--- START Supplied data ---
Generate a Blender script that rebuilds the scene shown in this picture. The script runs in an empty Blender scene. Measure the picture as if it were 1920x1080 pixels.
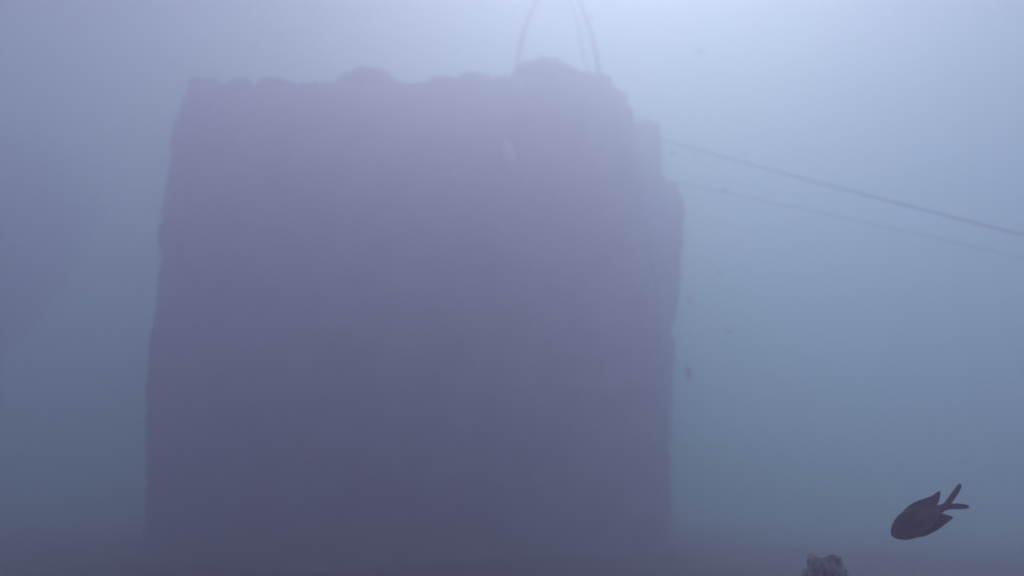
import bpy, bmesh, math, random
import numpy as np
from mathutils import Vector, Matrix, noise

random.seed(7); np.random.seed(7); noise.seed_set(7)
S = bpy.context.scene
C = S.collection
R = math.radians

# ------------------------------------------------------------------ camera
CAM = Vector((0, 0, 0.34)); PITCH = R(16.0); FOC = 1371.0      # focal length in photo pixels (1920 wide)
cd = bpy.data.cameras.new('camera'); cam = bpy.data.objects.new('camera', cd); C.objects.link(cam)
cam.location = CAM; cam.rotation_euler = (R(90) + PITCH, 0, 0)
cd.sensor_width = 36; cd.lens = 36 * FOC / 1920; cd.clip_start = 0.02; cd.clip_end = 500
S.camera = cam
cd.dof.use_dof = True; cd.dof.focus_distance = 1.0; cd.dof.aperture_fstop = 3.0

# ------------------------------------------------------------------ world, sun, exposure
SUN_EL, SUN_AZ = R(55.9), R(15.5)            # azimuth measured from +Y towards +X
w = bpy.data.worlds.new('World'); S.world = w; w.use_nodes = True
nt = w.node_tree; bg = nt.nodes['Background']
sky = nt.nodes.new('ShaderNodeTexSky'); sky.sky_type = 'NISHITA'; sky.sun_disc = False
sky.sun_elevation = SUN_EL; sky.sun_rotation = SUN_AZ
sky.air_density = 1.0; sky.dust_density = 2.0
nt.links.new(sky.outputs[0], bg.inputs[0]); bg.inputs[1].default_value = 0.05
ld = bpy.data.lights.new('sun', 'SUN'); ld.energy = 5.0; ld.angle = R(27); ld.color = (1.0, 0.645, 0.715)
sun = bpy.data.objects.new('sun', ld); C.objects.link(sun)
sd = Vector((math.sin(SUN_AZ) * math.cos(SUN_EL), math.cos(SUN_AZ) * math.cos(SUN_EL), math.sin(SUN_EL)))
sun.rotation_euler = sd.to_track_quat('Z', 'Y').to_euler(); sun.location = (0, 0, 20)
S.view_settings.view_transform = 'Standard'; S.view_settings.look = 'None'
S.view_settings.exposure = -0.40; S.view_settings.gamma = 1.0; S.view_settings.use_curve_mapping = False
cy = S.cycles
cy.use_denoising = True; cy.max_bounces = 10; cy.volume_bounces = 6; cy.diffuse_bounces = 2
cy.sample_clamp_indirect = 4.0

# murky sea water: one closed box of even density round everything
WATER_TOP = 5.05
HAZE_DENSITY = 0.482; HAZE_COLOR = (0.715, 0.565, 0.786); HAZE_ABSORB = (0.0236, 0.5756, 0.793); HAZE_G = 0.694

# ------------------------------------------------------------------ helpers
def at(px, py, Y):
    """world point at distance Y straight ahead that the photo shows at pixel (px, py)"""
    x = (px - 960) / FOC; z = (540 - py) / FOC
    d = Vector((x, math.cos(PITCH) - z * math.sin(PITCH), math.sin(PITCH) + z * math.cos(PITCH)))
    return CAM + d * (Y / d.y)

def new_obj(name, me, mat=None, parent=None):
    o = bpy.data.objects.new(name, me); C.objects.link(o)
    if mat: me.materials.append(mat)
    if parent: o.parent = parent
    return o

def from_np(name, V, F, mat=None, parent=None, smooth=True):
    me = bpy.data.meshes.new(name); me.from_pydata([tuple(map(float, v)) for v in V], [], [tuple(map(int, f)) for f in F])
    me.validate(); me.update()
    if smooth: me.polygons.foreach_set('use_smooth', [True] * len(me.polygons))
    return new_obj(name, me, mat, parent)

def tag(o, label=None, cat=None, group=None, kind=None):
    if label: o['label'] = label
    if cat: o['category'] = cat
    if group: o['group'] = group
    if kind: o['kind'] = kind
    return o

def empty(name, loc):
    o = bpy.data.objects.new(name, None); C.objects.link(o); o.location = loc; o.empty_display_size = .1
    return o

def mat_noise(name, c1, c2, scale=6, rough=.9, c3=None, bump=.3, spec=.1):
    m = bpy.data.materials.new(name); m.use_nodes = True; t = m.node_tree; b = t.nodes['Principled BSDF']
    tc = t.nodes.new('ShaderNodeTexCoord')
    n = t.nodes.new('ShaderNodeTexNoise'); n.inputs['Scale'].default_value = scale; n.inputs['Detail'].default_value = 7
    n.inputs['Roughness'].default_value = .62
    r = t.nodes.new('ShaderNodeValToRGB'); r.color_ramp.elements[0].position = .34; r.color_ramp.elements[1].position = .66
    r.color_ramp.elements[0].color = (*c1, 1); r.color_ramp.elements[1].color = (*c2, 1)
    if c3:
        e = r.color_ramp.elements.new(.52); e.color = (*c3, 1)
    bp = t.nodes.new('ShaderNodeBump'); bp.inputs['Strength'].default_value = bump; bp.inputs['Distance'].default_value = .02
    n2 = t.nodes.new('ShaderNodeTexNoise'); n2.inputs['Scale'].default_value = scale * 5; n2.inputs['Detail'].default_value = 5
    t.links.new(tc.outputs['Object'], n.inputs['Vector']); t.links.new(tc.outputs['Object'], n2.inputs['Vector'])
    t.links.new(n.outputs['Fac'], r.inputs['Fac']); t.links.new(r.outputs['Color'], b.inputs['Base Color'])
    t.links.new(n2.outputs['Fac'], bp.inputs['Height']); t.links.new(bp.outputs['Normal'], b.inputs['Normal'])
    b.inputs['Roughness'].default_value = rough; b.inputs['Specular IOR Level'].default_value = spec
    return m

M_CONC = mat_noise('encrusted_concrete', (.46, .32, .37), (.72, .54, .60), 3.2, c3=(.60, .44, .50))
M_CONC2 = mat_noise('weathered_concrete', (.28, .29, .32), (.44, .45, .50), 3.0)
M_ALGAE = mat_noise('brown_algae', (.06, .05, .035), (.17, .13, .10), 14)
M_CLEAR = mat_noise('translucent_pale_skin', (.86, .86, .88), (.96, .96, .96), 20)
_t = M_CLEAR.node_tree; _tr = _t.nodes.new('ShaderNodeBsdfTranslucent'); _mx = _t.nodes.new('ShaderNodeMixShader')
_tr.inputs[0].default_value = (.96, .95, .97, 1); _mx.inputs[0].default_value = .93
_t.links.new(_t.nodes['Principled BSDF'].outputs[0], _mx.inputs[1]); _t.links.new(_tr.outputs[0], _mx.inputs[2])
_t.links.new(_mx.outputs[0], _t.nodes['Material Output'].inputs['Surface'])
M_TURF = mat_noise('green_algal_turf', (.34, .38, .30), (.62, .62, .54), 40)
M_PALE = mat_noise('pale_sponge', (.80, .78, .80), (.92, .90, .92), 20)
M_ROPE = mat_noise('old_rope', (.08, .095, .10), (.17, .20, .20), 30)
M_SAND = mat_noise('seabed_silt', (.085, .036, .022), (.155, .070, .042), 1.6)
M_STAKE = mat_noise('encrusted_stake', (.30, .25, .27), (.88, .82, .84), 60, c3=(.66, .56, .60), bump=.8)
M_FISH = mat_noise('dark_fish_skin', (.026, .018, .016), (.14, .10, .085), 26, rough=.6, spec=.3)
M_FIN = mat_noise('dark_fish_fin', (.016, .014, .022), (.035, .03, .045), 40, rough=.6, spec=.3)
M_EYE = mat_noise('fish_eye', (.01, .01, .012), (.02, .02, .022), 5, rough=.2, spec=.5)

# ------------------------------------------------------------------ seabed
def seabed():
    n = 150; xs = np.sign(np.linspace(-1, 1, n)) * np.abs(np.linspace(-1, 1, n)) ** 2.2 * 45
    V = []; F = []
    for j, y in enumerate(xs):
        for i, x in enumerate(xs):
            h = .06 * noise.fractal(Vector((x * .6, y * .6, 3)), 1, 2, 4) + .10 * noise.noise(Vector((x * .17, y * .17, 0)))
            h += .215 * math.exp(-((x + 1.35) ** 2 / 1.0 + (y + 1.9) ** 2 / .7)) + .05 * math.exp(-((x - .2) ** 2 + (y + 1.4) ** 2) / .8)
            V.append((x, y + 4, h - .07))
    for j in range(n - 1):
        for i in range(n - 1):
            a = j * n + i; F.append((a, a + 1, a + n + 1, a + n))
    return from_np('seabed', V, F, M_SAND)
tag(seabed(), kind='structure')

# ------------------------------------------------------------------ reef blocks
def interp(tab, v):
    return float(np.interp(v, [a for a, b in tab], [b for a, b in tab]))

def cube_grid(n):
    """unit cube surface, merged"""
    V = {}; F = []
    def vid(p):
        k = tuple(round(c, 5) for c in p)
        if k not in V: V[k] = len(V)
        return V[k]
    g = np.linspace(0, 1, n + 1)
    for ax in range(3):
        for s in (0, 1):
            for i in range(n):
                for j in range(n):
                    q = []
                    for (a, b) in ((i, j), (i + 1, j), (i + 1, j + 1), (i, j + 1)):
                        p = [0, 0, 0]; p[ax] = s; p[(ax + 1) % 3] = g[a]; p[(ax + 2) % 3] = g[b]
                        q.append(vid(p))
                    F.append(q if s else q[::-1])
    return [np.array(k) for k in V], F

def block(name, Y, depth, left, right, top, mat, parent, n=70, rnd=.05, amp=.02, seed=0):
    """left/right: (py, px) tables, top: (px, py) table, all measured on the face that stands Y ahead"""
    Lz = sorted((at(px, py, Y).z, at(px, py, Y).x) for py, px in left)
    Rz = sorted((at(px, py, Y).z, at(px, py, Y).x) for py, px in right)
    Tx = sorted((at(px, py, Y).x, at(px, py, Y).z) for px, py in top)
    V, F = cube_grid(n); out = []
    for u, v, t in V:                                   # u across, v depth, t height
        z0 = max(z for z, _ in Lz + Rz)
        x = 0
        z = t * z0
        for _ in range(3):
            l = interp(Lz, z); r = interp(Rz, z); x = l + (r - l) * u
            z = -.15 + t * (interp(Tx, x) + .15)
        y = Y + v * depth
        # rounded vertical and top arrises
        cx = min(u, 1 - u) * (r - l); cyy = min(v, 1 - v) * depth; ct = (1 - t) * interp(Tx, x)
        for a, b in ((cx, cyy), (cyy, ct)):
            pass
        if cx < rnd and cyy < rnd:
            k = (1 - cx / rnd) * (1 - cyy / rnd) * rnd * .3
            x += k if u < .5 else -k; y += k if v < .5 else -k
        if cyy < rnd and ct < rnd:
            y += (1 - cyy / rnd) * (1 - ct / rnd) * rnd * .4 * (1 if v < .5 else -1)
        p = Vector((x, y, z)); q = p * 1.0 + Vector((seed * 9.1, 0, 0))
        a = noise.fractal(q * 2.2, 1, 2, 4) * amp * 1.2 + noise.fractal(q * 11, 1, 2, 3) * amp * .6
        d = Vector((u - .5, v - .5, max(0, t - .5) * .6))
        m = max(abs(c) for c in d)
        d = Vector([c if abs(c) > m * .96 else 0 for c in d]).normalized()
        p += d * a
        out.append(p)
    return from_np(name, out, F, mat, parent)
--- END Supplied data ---
— Exercise goal —
Leave out the pictures and repeat exactly the lines from the start of the material through the line that contains "from mathutils import Vector, Matrix, noise", both included.

— Answer for the task —
Generate a Blender script that rebuilds the scene shown in this picture. The script runs in an empty Blender scene. Measure the picture as if it were 1920x1080 pixels.
import bpy, bmesh, math, random
import numpy as np
from mathutils import Vector, Matrix, noise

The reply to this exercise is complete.